Would you separate your food waste?

A number of local councils have apparently been trialling separate food waste collections and these are being heralded as a success.  

According to the BBC’s website the 19 councils had around a 70% uptake of the scheme which diverted over 4000 tonnes of food waste from landfill (although they don’t say where to).

I recently filled in a questionnaire on the local council’s website which included a question about food waste collection.  I have mixed feelings about this, I already have a wormery which takes care of my food waste, so do not want another bin for this.  The council used to take some food waste (vegetable peelings and teabags in the main) in the compost bins, but they stopped this shortly after bringing in the bins for the compostable waste.  More than anything though, we have dramatically reduced our food waste by only buying what we are likely to eat (and have therefore reduced our weekly bills by about one third over the last 5 years) so don’t have much waste.  
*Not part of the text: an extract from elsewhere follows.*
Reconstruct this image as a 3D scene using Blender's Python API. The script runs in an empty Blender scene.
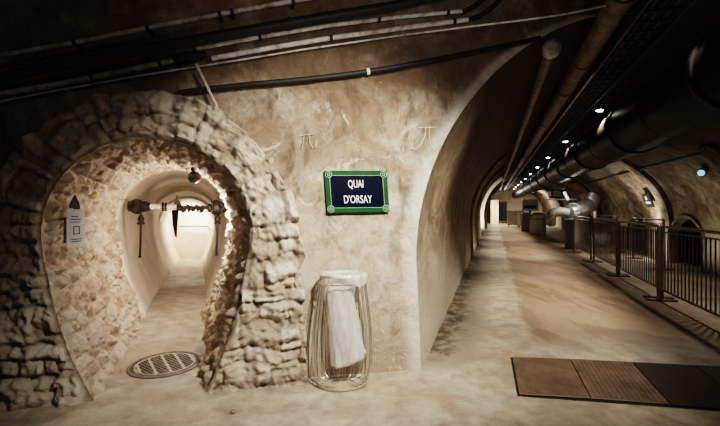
import bpy, math, random
from mathutils import Vector, Matrix, noise
random.seed(7)
S = bpy.context.scene
C = S.collection
PI = math.pi
CH = 1.62                       # eye height
F = 400.0                       # focal length in pixels
# ------------------------------------------------------------------ places
def px(x, y, Y): return Vector(((x-360)/F*Y, Y, CH-(y-207)/F*Y))
def ground(x, y):
    Y = CH*F/(y-207); return Vector(((x-360)/F*Y, Y, 0))
C0 = Vector((-1.82, 3.548, 0))
AW = Vector((1, .185, 0)).normalized(); NW = Vector((-.185, 1, 0)).normalized()
def lean(z): return -.22*max(0, z-2.6)**1.5
def wallp(w, z, off=0): return C0+AW*w+NW*(lean(z)+off)+Vector((0, 0, z))
def on_wall(x, y, off=0):       # where a sight line meets the front wall
    Y = 3.9; p = px(x, y, Y)
    for _ in range(30):
        p = px(x, y, Y)
        d = (p-C0).dot(NW)-(lean(p.z)+off)
        Y -= d*.8
    return p
def corr(s, Y, z): return Vector((.335*Y+1.0546*s, Y, z))      # corridor coordinates
KN = Vector((1, -.335, 0)).normalized(); KD = Vector((.335, 1, 0)).normalized()
TD = Vector((-.3875, 1, 0)).normalized()
def sm(a, b, x):
    t = min(1, max(0, (x-a)/(b-a))); return t*t*(3-2*t)
# ------------------------------------------------------------------ materials
def newmat(name):
    m = bpy.data.materials.new(name); m.use_nodes = True
    return m, m.node_tree.nodes, m.node_tree.links, m.node_tree.nodes['Principled BSDF']
def rgb(c): return (c[0], c[1], c[2], 1)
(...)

Maybe, by seeing how much food they are wasting, then some people will reduce the amount they throw away.  According to WRAP 6.7 million tonnes, or, more topically at the moment, £10 billion of food are thrown away in the UK each year.  However, if people’s wallets are not reducing this food wastage, I am not sure that being confronted by the waste will have the desired effect.  What do you think?

More Rubbish News

There were more headline making facts coming from WRAP’s look at the rubbish we (that is a collective we as a nation, I am not accusing anyone, or admitting to any guilt myself) are throwing away.  A summary presented on the BBC news website includes the claim that we are throwing away 1.3 million unopened pots of yoghurt and yoghurt drink a day, which adds up to 484 million pots a year. Whilst I do admit that I have, on occasion, thrown away the occasional pot that has past its sell by date, this statistic means that each household throws away 22 pots a year, 2 a month. Not that many really, but who is throwing mine away? (I have now started buying the bigger pots and use the pot and its plastic lid as containers for soup and stock for the freezer and as miniature propagators for seeds.) This equates to nearly 10% of all yoghurt bought in the UK being thrown away without being opened.
WRAP commissioned a company to search through the rubbish of over 2000 households over a 5 week period and sort it into food and non-food and then record details of what was thrown away. This is part of the same work that discovered that we throw away 4 million apples a year (see my earlier post Interesting Articles). For those who think this is a problem with today’s throwaway generation, there was apparently no age differential between those who threw a lot of food away and those who were less wasteful. So, yes, you’ve guessed it, when you are in the supermarket, think about when you are going to eat those items that are making their way into your basket.